Not today, I’ve got a headache.

Geez. I can always come up with a great excuse not to jump back on that proverbial wagon. Today it was because my mom wanted to eat at Sonic. So instead of ordering healthy, I did not. I won’t bore you with the sordid details of what I ate. But it wasn’t good. Well, it was good, but you know, it wasn’t good. I also had a side of guilt to go along with it.

I’m terrified to find out how much of those hard lost 15 lbs I’ve gained back. How do you guys who’ve lost so much weight do it? Where the hell do I find that willpower?

A new path?

At first I wanted this blog to be a place to air my dirty little secret…my weight.  But I don’t just have to talk about that here.  There’s so much more to me than this monkey on my back.

P.S. The monkey on my back?  It’s not going anywhere right now. And it sucks.  Suuccckksss.  Dammit. I’ve not been to WW in like 2 weeks.  And when I did go back a couple weeks ago? 2.8 lbs of that monkey had found me.  Dammit!! (Did I say that already?)   Why the feck can I gain 2.8 lbs in two weeks but it takes me like 3-4 to lose that much?  Dam.mit.

Dear Holidays,

I’m sorry that I’m using you for my scapegoat, but I am.  Please go away so I can continue on my merry little path of prying this damned fat ass monkey off my fecking back.

Love,

K-Swizzle

Um yea.

I made it 9 minutes. Wth?

Shred It

I’m going to try to do The Shred five days a week for the entire 6 weeks that I’m out of school on break. And more than just 7 minutes of it. Ok…here I go.

Some days, like today, I feel totally over it.  I just want to be done with this endeavor.  I’m tired of buing clothes that look so cute online only to try them on and feel like a whale and return everything.

I’ve lost 15 pounds.  To a 150 pound person that would be amazing…but when there’s so much covering everything else up, those 15 pounds means jack shit.  To the eye anyway.  I’m tired of the spare tire around my midsection.  That spot that one time got the comment, “Oh my god, look how flat your tummy is!!”  Yes. My sister said that to me once.  When it was flat…12 years ago.

I still have 85 pounds to go.  Yes, it’s better than 100, but it’s still an amazingly huge number to me.  I know, I know–stop looking at the big picture.  Some day I’ll come back to this and see how far I’ve come.
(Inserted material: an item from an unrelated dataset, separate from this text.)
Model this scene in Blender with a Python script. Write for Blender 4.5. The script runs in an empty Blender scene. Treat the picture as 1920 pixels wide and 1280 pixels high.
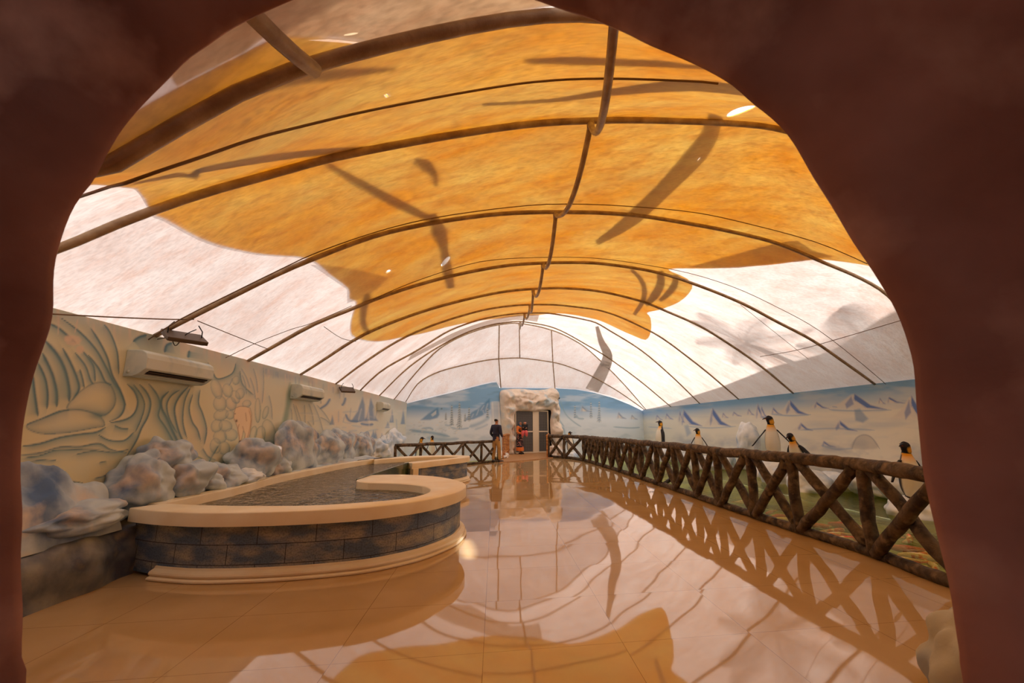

I don’t want to give up this time.  This time next year, I want to have hit that goal, to have moved on, to just.be.happy.   I want to randomly break out in dance in the middle of an aisle in the store.  I want to go out with friends and not feel like the “fat one.”  I want to quit being embarrassing to myself.  I want to wear cute clothes.

I fucking want to not be fat anymore.

Curvy would be good.  Just not fucking fat.